Thoughts on Positioning a New Product
We’ve launched a new product here at IQ for Business. We call it Halo BI. Say Hello to Halo!
Marketers and would-be marketers have been asking me about this new product’s positioning. It turns out to be a really hard question to answer because it’s really just jargon for “How do you want your prospects and customers to think about your new product? And what space in the human mental filing cabinet do you want it to occupy?”
It’s a good question. Common answers to this question in the B2C world include “everyday low price” (Wal-Mart), “fanatical customer service” (Zappos, Nordstrom), “quality/toughness” (Ford trucks) and my favorite “the ultimate driving machine” (when it’s not in the shop) BMW.
Before I answer the question, here’s some background. When it comes to BI, I hold some truths to be self-evident. Namely:
- Data is dumb
- So is software that organizes data. Dumb and dumber.
- Human intelligence is required to create actionable information from dumb data
- Humans want to achieve
- If it’s easy to use, it gets used.
- If it’s FUN to use, you’ve created something special
With that as backdrop, the new product’s positioning is: business intelligence that catalyzes human intelligence. A catalyst is responsible for initiating a reaction, like a chemical reaction, but it isn’t consumed in the process.

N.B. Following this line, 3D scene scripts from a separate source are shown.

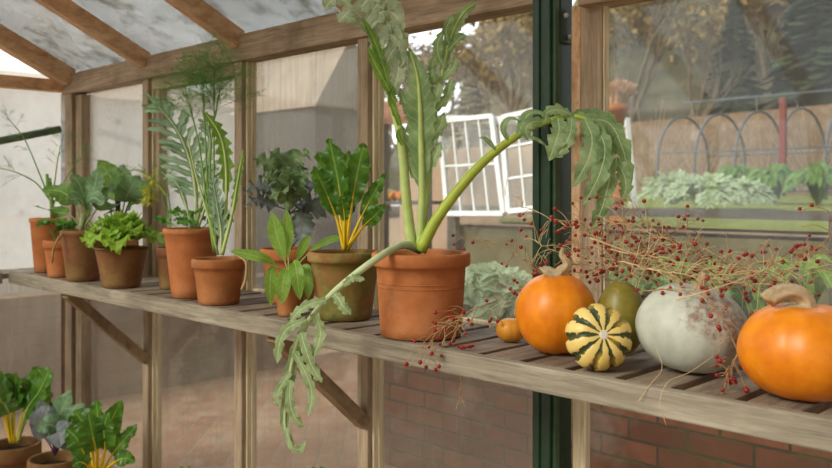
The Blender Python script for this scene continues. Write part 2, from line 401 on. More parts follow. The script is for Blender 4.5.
# roof: rafters and glass
ZE = EAVE1-.01
ZR = ZE+(YW-YMID)*SLOPE
def roofpt(x, y, side=1):
    return V((x, y, ZE+(YW-y)*SLOPE if side == 1 else ZE+(y-YOPP)*SLOPE))
th = math.atan(SLOPE)
for side in (1, -1):
    ye = YW if side == 1 else YOPP
    xs = [XE+.035]+XM[:3]+[-1.10]+XM[3:]
    for k, x in enumerate(xs):
        a = roofpt(x, ye, side)+V((0, 0, -.005)); b = roofpt(x, YMID, side)+V((0, 0, -.005))
        lab = ['rafter over the end wall', 'second rafter from the end wall', 'third rafter from the end wall', 'fourth rafter from the end wall', 'fifth rafter, above the green post',
               'sixth rafter', 'seventh rafter', 'eighth rafter', 'ninth rafter', 'last rafter'][k]
        trim(MB().beam(a, b, (.042 if side == 1 else .06) if k else .07, (.062 if side == 1 else .09) if k else .075), M['wood_y'], 'sloping orange-brown timber %s, %s roof slope' % (lab, 'near' if side == 1 else 'opposite'), origin=a)
    # slab of glass
    mb = MB()
    a0 = roofpt(XE-.05, ye+side*.06, side); a1 = roofpt(XMAX+.05, ye+side*.06, side); b0 = roofpt(XE-.05, YMID, side); b1 = roofpt(XMAX+.05, YMID, side)
    up = V((0, 0, .042)); tk = V((0, 0, .005))
    i = [mb.vert(p+up) for p in (a0, a1, b1, b0)]+[mb.vert(p+up+tk) for p in (a0, a1, b1, b0)]
    for q in ((0,1,2,3), (7,6,5,4), (0,4,5,1), (1,5,6,2), (2,6,7,3), (3,7,4,0)): mb.face([i[t] for t in q])
    o = mb.build('ceiling', M['glass_roof' if side == 1 else 'glass_roof2'], smooth=False, origin=a0)
    tag(o, 'dirty sloping roof glass, %s slope' % ('slope above the shelf' if side == 1 else 'far slope behind the viewer'), 'roof', kind='structure')
trim(MB().box(((XE+XMAX)/2, YMID, ZR), (XMAX-XE, .05, .14)), M['wood_x'], 'ridge beam', origin=(0, YMID, ZR))
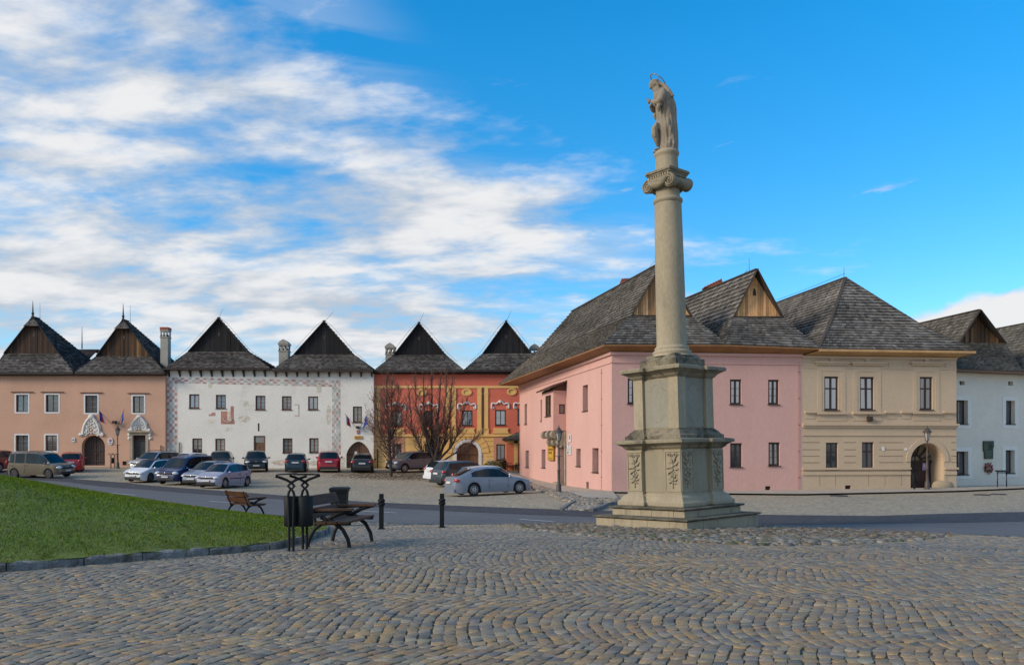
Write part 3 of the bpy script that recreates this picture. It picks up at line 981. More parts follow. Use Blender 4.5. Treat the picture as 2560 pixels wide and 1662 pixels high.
# ------------------------------------------------------------------ shingles
def seg_count(a, b, h):
    return max(1, int(round((b - a).length / h)))
def shingle_patch(mb, a, b, c, d, h=.28, w=(.11, .20), th=.03, pal=None, jit=.02, out=None, lo=0, tone=None):
    """a bilinear roof patch a-b (eave edge) to d-c (upper edge), laid with separate shingles"""
    a, b, c, d = map(Vector, (a, b, c, d))
    nrm = ((b - a) + (c - d)).cross((d - a) + (c - b))
    nrm.normalize()
    if out is not None:
        if nrm.dot(Vector(out)) < 0: nrm = -nrm
    elif nrm.z < 0: nrm = -nrm
    H = max((d - a).length, (c - b).length); rows = max(1, int(round(H / h)))
    Pt = lambda s, t: (a.lerp(b, s)).lerp(d.lerp(c, s), t)
    for r in range(rows):
        t0, t1 = r / rows, (r + 1) / rows
        L0 = (Pt(1, t0) - Pt(0, t0)).length; L1 = (Pt(1, t1) - Pt(0, t1)).length
        L = max(L0, L1, .05)
        s = -random.random() * w[0] / L
        while s < 1:
            ds = random.uniform(*w) / L
            s0, s1 = max(s, 0), min(s + ds, 1)
            s += ds
            if s1 - s0 < .2 * w[0] / L: continue
            g = .006 / L
            j = random.uniform(-jit, jit) / max(H, .1) if r else 0
            tj = t0 + j
            q0, q1 = Pt(s0 + g, tj), Pt(s1 - g, tj); q2, q3 = Pt(s1 - g, t1), Pt(s0 + g, t1)
            tt = th * random.uniform(.75, 1.35)
            up = nrm * tt; lowp = nrm * .004
            cc = random.choice(pal)
            k = random.gauss(1, .11)
            if tone is not None: k *= tone((q0 + q2) * .5)
            col = tuple(max(.008, x * k) for x in cc)
            mb._add([q0 - up * .3, q1 - up * .3, q1 + up, q0 + up, q2 + lowp, q3 + lowp], [(0, 1, 2, 3), (3, 2, 4, 5), (0, 3, 5), (1, 4, 2)], 0, col)
    # the boarding below
    nc = 6; bv = [Pt(i / nc, r / rows) - nrm * .025 for r in range(rows + 1) for i in range(nc + 1)]
    mb._add(bv, [(r * (nc + 1) + i, r * (nc + 1) + i + 1, (r + 1) * (nc + 1) + i + 1, (r + 1) * (nc + 1) + i) for r in range(rows) for i in range(nc)], 1, (.05, .045, .04))

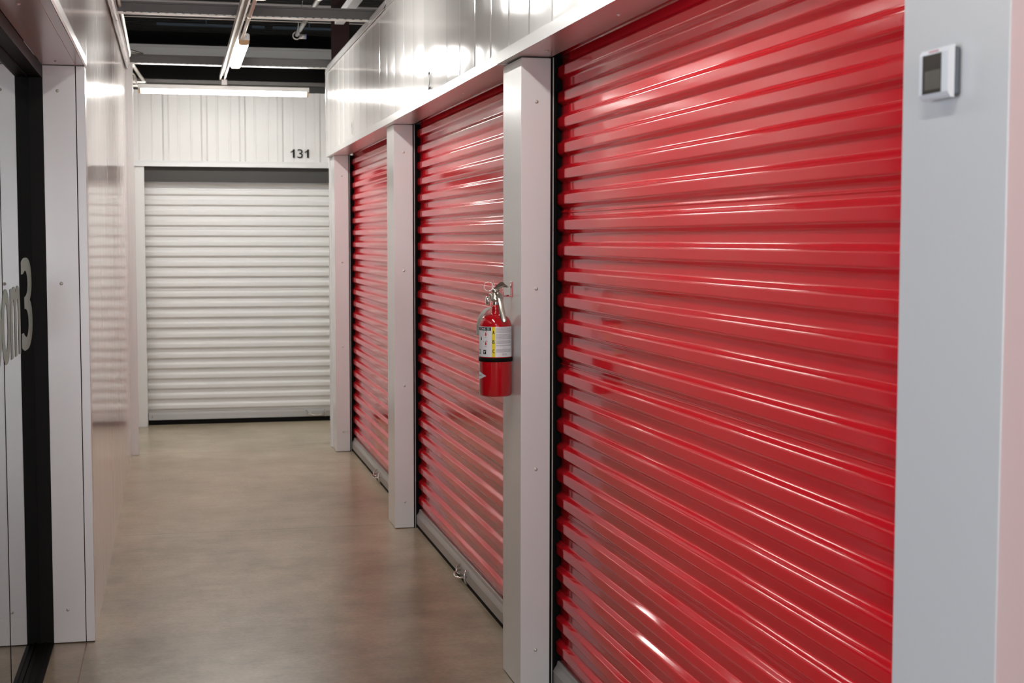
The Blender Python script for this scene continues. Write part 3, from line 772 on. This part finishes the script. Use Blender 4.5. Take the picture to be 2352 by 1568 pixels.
gg.build('pressure_gauge', M['chrome'], ext)
def strip(pts, wdir, widths, thick=0.0022, crown=0.0):
    """bent sheet strip through pts, width along wdir"""
    mb = MB(); P0 = [Vector(p) for p in pts]; wd = Vector(wdir).normalized(); rings = []; pts = []; W0 = widths; widths = []
    for i in range(len(P0) - 1):                       # Catmull-Rom refinement
        a, b_, c, d = P0[max(i - 1, 0)], P0[i], P0[i + 1], P0[min(i + 2, len(P0) - 1)]
        for k in range(6):
            t = k / 6
            pts.append(0.5 * ((2 * b_) + (c - a) * t + (2 * a - 5 * b_ + 4 * c - d) * t * t + (3 * b_ - a - 3 * c + d) * t ** 3))
            widths.append(W0[i] * (1 - t) + W0[i + 1] * t)
    pts.append(P0[-1]); widths.append(W0[-1])
    for i, p in enumerate(pts):
        t = (pts[min(i + 1, len(pts) - 1)] - pts[max(i - 1, 0)]).normalized(); nn = t.cross(wd).normalized(); w_ = widths[i] / 2
        sec = [(-1, 0.0), (-0.6, crown * 0.7), (0, crown), (0.6, crown * 0.7), (1, 0.0)]
        rings.append([p + wd * w_ * a + nn * (b_ + thick / 2) for a, b_ in sec] + [p + wd * w_ * a + nn * (b_ - thick / 2) for a, b_ in reversed(sec)])
    vs = [q for r in rings for q in r]; n = 10; fs = []
    for i in range(len(rings) - 1):
        for j in range(n): fs.append((i * n + j, i * n + (j + 1) % n, (i + 1) * n + (j + 1) % n, (i + 1) * n + j))
    mb.add(vs, fs, True)
    e0 = len(mb.v) - len(vs)
    mb.f += [tuple(e0 + j for j in range(n))[::-1], tuple(e0 + (len(rings) - 1) * n + j for j in range(n))]; mb.sm += [False, False]
    return mb
out = (dv * 0.75 + rv * 0.55)                     # levers reach out towards the viewer, a little to the wall side
def lp(a, r_, z): 
    p = dv * a + rv * r_; return (p.x, p.y, z)
wdir = (dv * -0.55 + rv * 0.83)
strip([lp(-0.002, -0.010, 0.356), lp(0.014, 0.002, 0.366), lp(0.032, 0.015, 0.376), lp(0.044, 0.024, 0.381), lp(0.054, 0.032, 0.380), lp(0.060, 0.039, 0.375)],
      rv * 0.45 + Vector((0, 0, -0.85)) + dv * 0.3, [0.010, 0.013, 0.018, 0.022, 0.020, 0.010], 0.003, 0.005).build('squeeze_lever', M['nickel'], ext)
strip([lp(0.004, 0.006, 0.345), lp(0.022, 0.014, 0.338), lp(0.036, 0.017, 0.318), lp(0.046, 0.022, 0.292), lp(0.052, 0.026, 0.268), lp(0.053, 0.028, 0.258), lp(0.053, 0.0285, 0.2545)],
      rv, [0.018, 0.019, 0.018, 0.0185, 0.0195, 0.0165, 0.010], 0.0022, 0.0018).build('carry_handle', M['nickel'], ext)
pin = MB(); pc = Vector(lp(0.006, -0.024, 0.373))
pin.tube([pc + (rv * math.cos(a) + Vector((0, 0, 1)) * math.sin(a)) * 0.0155 for a in [2 * PI * k / 28 for k in range(28)]], 0.0011, 8, closed=True)
pin.tube([lp(0.004, -0.012, 0.362), lp(0.004, 0.012, 0.362)], 0.0016, 8)
pin.build('safety_pin', M['chrome'], ext)
sw = MB(); pc = Vector(lp(0.004, -0.008, 0.373))
sw.tube([pc + (rv * 0.0045 * math.cos(a) + Vector((0, 0, 0.011)) * math.sin(a)) for a in [2 * PI * k / 20 for k in range(20)]], 0.0010, 6, closed=True)
sw.tube([lp(0.004, -0.009, 0.384), lp(0.004, -0.007, 0.394)], 0.0007, 6)
sw.tube([lp(0.010, -0.012, 0.345), lp(0.022, -0.017, 0.315), lp(0.030, -0.020, 0.288)], 0.0007, 6)
sw.build('seal_wire', M['galv_bright'], ext)
tg = strip([lp(0.006, -0.012, 0.305), lp(0.004, -0.030, 0.296), lp(0.0, -0.046, 0.278), lp(-0.004, -0.055, 0.255), lp(-0.006, -0.0585, 0.225), lp(-0.006, -0.0595, 0.207)],
      dv * 0.93 + rv * 0.36, [0.018, 0.036, 0.040, 0.040, 0.040, 0.040], 0.0006).build('inspection_tag', M['tag'], ext)
tl = MB()
for k in range(9):
    z = 0.272 - k * 0.007; xo = -0.0515 - 0.008 * min(1, k / 6)
    tl.box(-0.0011, 0.0011, -0.004, 0.004, 0, 0.0010) if False else tl.add([lp(-0.004 + a, xo - 0.0018, z + b_) for a, b_ in ((-0.012, 0), (0.010, 0), (0.010, 0.0018), (-0.012, 0.0018))], [(0, 1, 2, 3)])
tl.build('tag_print', M['print_grey'], tg)

# wall hook for the extinguisher
hk = thing('extinguisher_bracket', (XR, 4.895, 1.335)); tag(hk, 'small red wall hook holding the extinguisher on the column', 'bracket')
MB().box(-0.0035, -0.0003, -0.010, 0.014, 0.0, 0.052).build('back_plate', M['cyl_red'], hk, 0.0008)
h = MB(); h.box(-0.030, -0.003, -0.008, 0.004, 0.0, 0.0032); h.box(-0.0325, -0.0295, -0.004, 0.004, 0.0005, 0.018)
h.build('hook_arm', M['cyl_red'], hk, 0.0008)
screw_geo(MB(), (-0.0035, 0.002, 0.037), 'x').build('screw', M['nickel'], hk)
MB().tube([(-0.012, -0.003, 0.0055), (-0.030, -0.006, 0.0045), (-0.042, -0.012, -0.002), (-0.048, -0.014, -0.008)], 0.0020, 8).build('hanging_loop', M['chrome'], hk)

# ------------------------------------------------------------------ thermostat
th = thing('thermostat', (XR, 2.005, 1.776)); tag(th, 'small white thermostat with dark screen on the near white column', 'thermostat')
bk = MB().box(-0.0115, -0.0003, -0.040, 0.044, -0.036, 0.036); bk.build('back_case', M['tstat_grey'], th, 0.006, 4)
fr = MB(); y0, y1, z0, z1 = -0.0405, 0.0445, -0.0385, 0.0385
fr.prism([(-0.0115, z0), (-0.018, z0 + 0.001), (-0.0225, z0 + 0.009), (-0.0225, z1 - 0.009), (-0.018, z1 - 0.001), (-0.0115, z1)], 'y', y0, y1)
fr.build('face_frame', M['tstat_white'], th, 0.0035, 4)
MB().box(-0.0232, -0.0215, -0.0215, 0.0335, -0.0290, 0.0285).build('screen', M['lcd'], th, 0.0003)
MB().box(-0.0236, -0.0230, -0.0205, 0.0255, -0.0235, 0.0045).build('screen_panel', M['lcd_low'], th)
MB().box(-0.0228, -0.0223, -0.012, 0.016, 0.0310, 0.0335).build('red_mark', M['pale_red'], th)
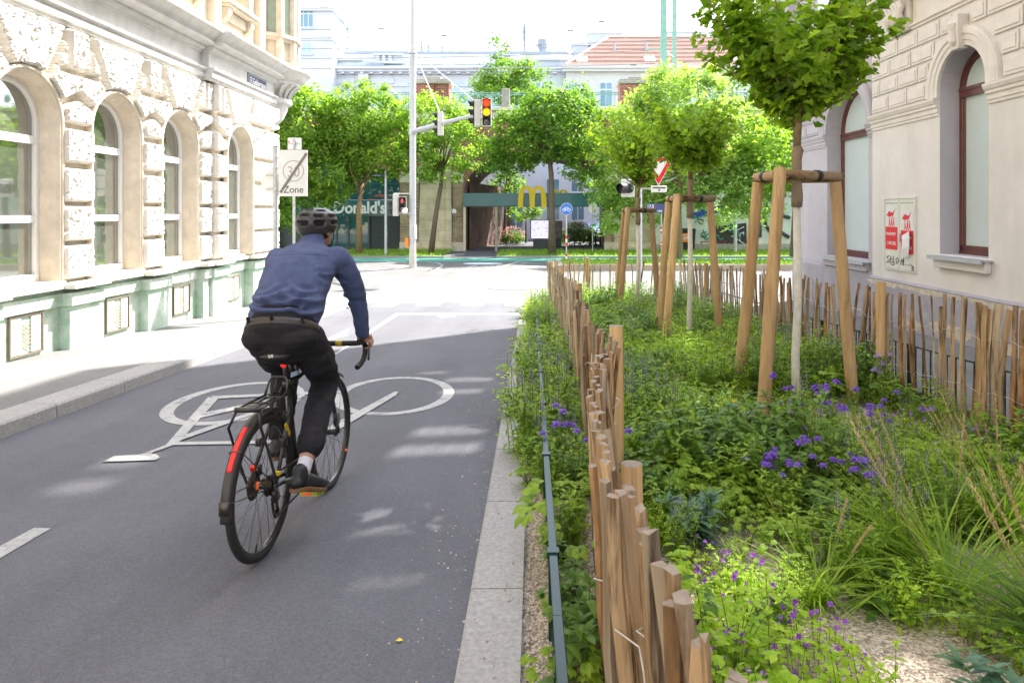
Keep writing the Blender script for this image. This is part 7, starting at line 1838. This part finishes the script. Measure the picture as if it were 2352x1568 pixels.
seam = np.exp(-((x+.018)/.004)**2)*(no[:, 1] < -.2)*(z > .98); disp -= .004*seam
for (x0, x1, zz) in ((-.17, -.075, 1.0), (.035, .145, 1.005)): disp -= .0028*np.exp(-((z-zz-.1*(x-x0))/.0035)**2)*(no[:, 1] < -.1)*(x > x0)*(x < x1)
disp -= .0025*np.exp(-((z-1.045)/.0035)**2)*(no[:, 1] < -.1)
co = co+no*disp[:, None]; me.vertices.foreach_set('co', co.ravel()); me.update(); tr_ = link_mesh(me, 'trousers', trous, person)
m = MB()
for x0 in (-.018, .13, -.16): m.obox(V(x0, .276-.146*.9*math.sqrt(max(0, 1-((x0+.018)/.2)**2))-.003, 1.082+.0635*math.sqrt(max(0, 1-((x0+.018)/.2)**2))), (.008, 0, 0), (0, .004, 0), (0, -.008, .026))
lb(m, 'belt_loop', trous, tr_, smooth=False)
# socks and shoes
for s in (-1, 1):
    P, r = leg(m, s, 1); m = MB(); m.limb([V(*P[4]), V(*P[5]), V(*P[6])], [.036, .037, .036], 18); lb(m, 'sock', white_sock, person)
    if s > 0: Q = [(.155, .030, .350), (.160, .075, .352), (.168, .15, .318), (.180, .235, .278), (.190, .315, .248)]; dn = V(0, -.33, -.94)
    else: Q = [(-.125, .415, .385), (-.127, .455, .390), (-.132, .53, .378), (-.136, .62, .370), (-.140, .695, .362)]; dn = V(0, -.08, -1)
    m = MB(); m.limb([V(*p) for p in Q], [(.030, .040), (.037, .046), (.041, .040), (.045, .030), (.034, .020)], 18)
    m.limb([V(*Q[1])-dn*.0, V(*P[6])+V(0, .0, .035)], [.043, .041], 16)
    me = fuse(m, .006, 5); sh = link_mesh(me, 'shoe', shoe_m, person)
    ff = (V(*Q[4])-V(*Q[0])).normalized(); sd2 = ff.cross(dn).normalized(); m = MB(); pts = []
    for k in range(28):
        a = 2*pi*k/28; t = .5-.5*math.cos(a); L = t
        wd = (.036+.012*math.sin(pi*min(1, t*1.1)))*(1 if math.sin(a) >= 0 else -1)*abs(math.sin(a))**.45
        j = min(3, int(L*4)); c = V(*Q[j]).lerp(V(*Q[j+1]), L*4-j); off = [.030, .030, .030, .024, .016]
        pts.append(c+ff*((t-.5)*.03)+sd2*wd+dn*(off[j]+(off[min(4, j+1)]-off[j])*(L*4-j)))
    m.prism([tuple(p) for p in pts], dn*.020); lb(m, 'sole', gum, sh, smooth=False, bevel=.004)
# ================================================================ PLANTING
leafmat('herb_mid', (.17, .28, .03), (.34, .46, .06), .48)
leafmat('herb_dark', (.075, .155, .03), (.18, .30, .055), .4, rough=.45)
leafmat('herb_bright', (.27, .42, .03), (.46, .58, .07), .52)
leafmat('herb_blue', (.06, .13, .08), (.13, .24, .15), .28, rough=.35)
leafmat('herb_silver', (.17, .26, .15), (.30, .41, .26), .32)
leafmat('herb_yellow', (.24, .24, .03), (.36, .25, .06), .4)
leafmat('petal_violet', (.14, .06, .42), (.27, .14, .60), .4, tcol=(1.5, 1.2, 1.3))
leafmat('petal_purple', (.24, .05, .42), (.38, .14, .58), .4, tcol=(1.4, 1.2, 1.3))
leafmat('petal_lilac', (.34, .25, .52), (.48, .36, .66), .35, tcol=(1.2, 1.2, 1.2))
leafmat('petal_yellow', (.75, .42, .01), (.85, .55, .02), .3, tcol=(1.1, 1.1, 1))
leafmat('straw', (.42, .30, .14), (.55, .42, .22), .3, tcol=(1.1, 1.1, 1))
leafmat('plant_stem', (.10, .14, .035), (.17, .20, .06), .15)
PM = [MAT[k] for k in ('herb_mid', 'herb_dark', 'herb_bright', 'herb_blue', 'herb_silver', 'petal_violet', 'petal_purple', 'petal_lilac', 'petal_yellow', 'straw', 'plant_stem', 'herb_yellow')]
MID, DARK, BRI, BLU, SIL, VIO, PUR, LIL, YEL, STR, STM, YLW = range(12)
class PB:
    def __init__(s, seed): s.v = []; s.f = []; s.m = []; s.r = np.random.RandomState(seed)
    def leaf(s, p, d, up, L, w, mt, n=3, bend=.35, prof=None, fold=.15):
        p = np.array(p, float); d = np.array(d, float); d /= np.linalg.norm(d)+1e-9; up = np.array(up, float); up = up-d*up.dot(d); up /= np.linalg.norm(up)+1e-9; sd_ = np.cross(d, up)
        prof = prof or {2: (.0, 1, 0), 3: (.12, 1, .75, 0), 4: (.15, .85, 1, .7, 0), 5: (.4, .9, 1, .85, .55, 0), 6: (.7, 1, 1, .9, .7, .4, 0)}[n]
        o = len(s.v); k = len(prof)-1
        for i in range(k+1):
            t = i/k; c = p+d*L*t*(1-.15*bend*t)+up*L*(-bend*t*t)
            hw = w/2*prof[i]
            if i == k: s.v.append(c)
            else: s.v += [c-sd_*hw+up*hw*fold*2, c+sd_*hw+up*hw*fold*2]
        for i in range(k-1): a = o+2*i; s.f.append((a, a+1, a+3, a+2)); s.m.append(mt)
        a = o+2*(k-1); s.f.append((a, a+1, o+2*k)); s.m.append(mt)
    def stem(s, P, r, mt=STM):
        P = [np.array(p, float) for p in P]; o = len(s.v)
        for i, p in enumerate(P):
            q = r*(1-.5*i/len(P))
            for a in (0, 2.09, 4.19): s.v.append(p+np.array([q*math.cos(a), q*math.sin(a), 0]))
        for i in range(len(P)-1):
            for k in range(3): a = o+3*i+k; b = o+3*i+(k+1) % 3; s.f.append((a, b, b+3, a+3)); s.m.append(mt)
    def curve(s, h, lean, az, n=5):
        d = np.array([math.cos(az), math.sin(az), 0]); return [d*lean*h*(i/n)**1.6+np.array([0, 0, h*(i/n)*(1-.12*lean*(i/n))]) for i in range(n+1)]
    def flower(s, c, r, mt, n=5, tilt=(0, 0, 1), cup=.5):
        ax = np.array(tilt, float); ax /= np.linalg.norm(ax); a = np.cross(ax, [1, .3, .2]); a /= np.linalg.norm(a); b = np.cross(ax, a)
        for k in range(n):
            t = 2*pi*k/n+s.r.rand()*.3; d = a*math.cos(t)+b*math.sin(t)+ax*cup; s.leaf(c, d, ax, r, r*.8, mt, 3, .2)
    def bell(s, c, r, mt):
        for k in range(5):
            t = 2*pi*k/5+s.r.rand()*.4; d = np.array([.75*math.cos(t), .75*math.sin(t), -.75]); s.leaf(c, d, (0, 0, 1), r*1.2, r*.75, mt, 3, -.35); s.leaf(np.array(c)+[0, 0, .004], [math.cos(t+.6), math.sin(t+.6), -.15], (0, 0, 1), r*1.0, r*.55, mt, 3, .1)
            s.leaf(c, [.35*math.cos(t), .35*math.sin(t), 1], (math.cos(t), math.sin(t), 0), r*.6, r*.16, mt, 2)
    def mesh(s, name):
        me = mesh_np(name, np.array(s.v), s.f); used = sorted(set(s.m)); 
        for u in used: me.materials.append(PM[u])
        ix = {u: i for i, u in enumerate(used)}; mi = [ix[q] for q in s.m]
        if len(mi) == len(me.polygons): me.polygons.foreach_set('material_index', mi)
        return me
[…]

This positioning rests on the belief that the only worthwhile BI system is the one that delivers the right data to the right person at the right time and makes it easy for that person to apply his human intelligence in a way that transforms data into valuable information. In turn, the information is used to improve decision-making. And the next day the same thing happens again, and so on.
From a practical and selfish standpoint, this positioning helps me as President. It offers some guiding principles to the Professional Services, Product Management and R&D teams here at IQ for Business:
- Focus on speed of implementation
- Make sure we help with communication, collaboration, and all things “Humans” need to make decisions.
- Jealously guard against adding complexity and clutter to the user experience. Power notwithstanding, if it’s hard to use it won’t get used.
- Create a logical, habit-forming experience
To help convey the positioning, we’ve devised a few taglines that we think are pithy and clever. Examples include:
- This Isn’t Your IT Department’s BI
- Smarter than your average BI
- Intelligence Unlimited
- Business Intelligence; no PhD required
- Intelligence is where you find it
In the coming weeks I’ll unpack the meaning of each one of these so you can decide just how clever they really are! So here’s the first one:
“This Isn’t Your IT Department’s BI” stems from a marketing campaign created for GM’s Oldsmobile division in the late ‘80s. Not Your Father’s Oldsmobile was an attempt to attract younger buyers to the franchise by convincing them that Olds was fresh and exciting…that things had changed in a good way since your Dad owned one.
Ironically, for decades Olds successfully positioned itself as GM’s innovation brand. And it had the chops to back up the claim:
- 1920s, first to use chrome-plated trim instead of nickel.
- 1938, the first fully automatic transmission
- 1949, the Rocket 88 boasted the first high compression overhead valve V-8
- 1966, front-wheel-drive
- 1974, first U.S. manufacturer to offer air bags as an option.
As we all know, Oldsmobile didn’t survive. It wasn’t able to rejuvenate itself by attracting a youthful following. Nonetheless, the phrase “Not Your Father’s” quickly entered the vernacular. It’s still used to connote change for the better, young and vigorous rather than aged and stodgy, better than the version you remember, worth taking a new look at…
Put into a BI context, the IT Department is the father. IT, when it gets around to building a solution, usually creates a monolithic, over-engineered, poorly documented, hard-to-deploy-and-even-harder-to-use solution that violates all of the tenets of simplicity we hold dear here at IQ for Business.
Make no mistake. Your IT Department’s BI solution will help IT consolidate its kingdom. It won’t help the business make better decisions. IT is focused on solving technology problems, Business are focused at solving business problems.
What we’ve built is easy to install, support, upgrade and above all, easy for our customers to use. It gets them the answers they need to run a better business. What we’ve built isn’t your IT Department’s BI. It’s yours.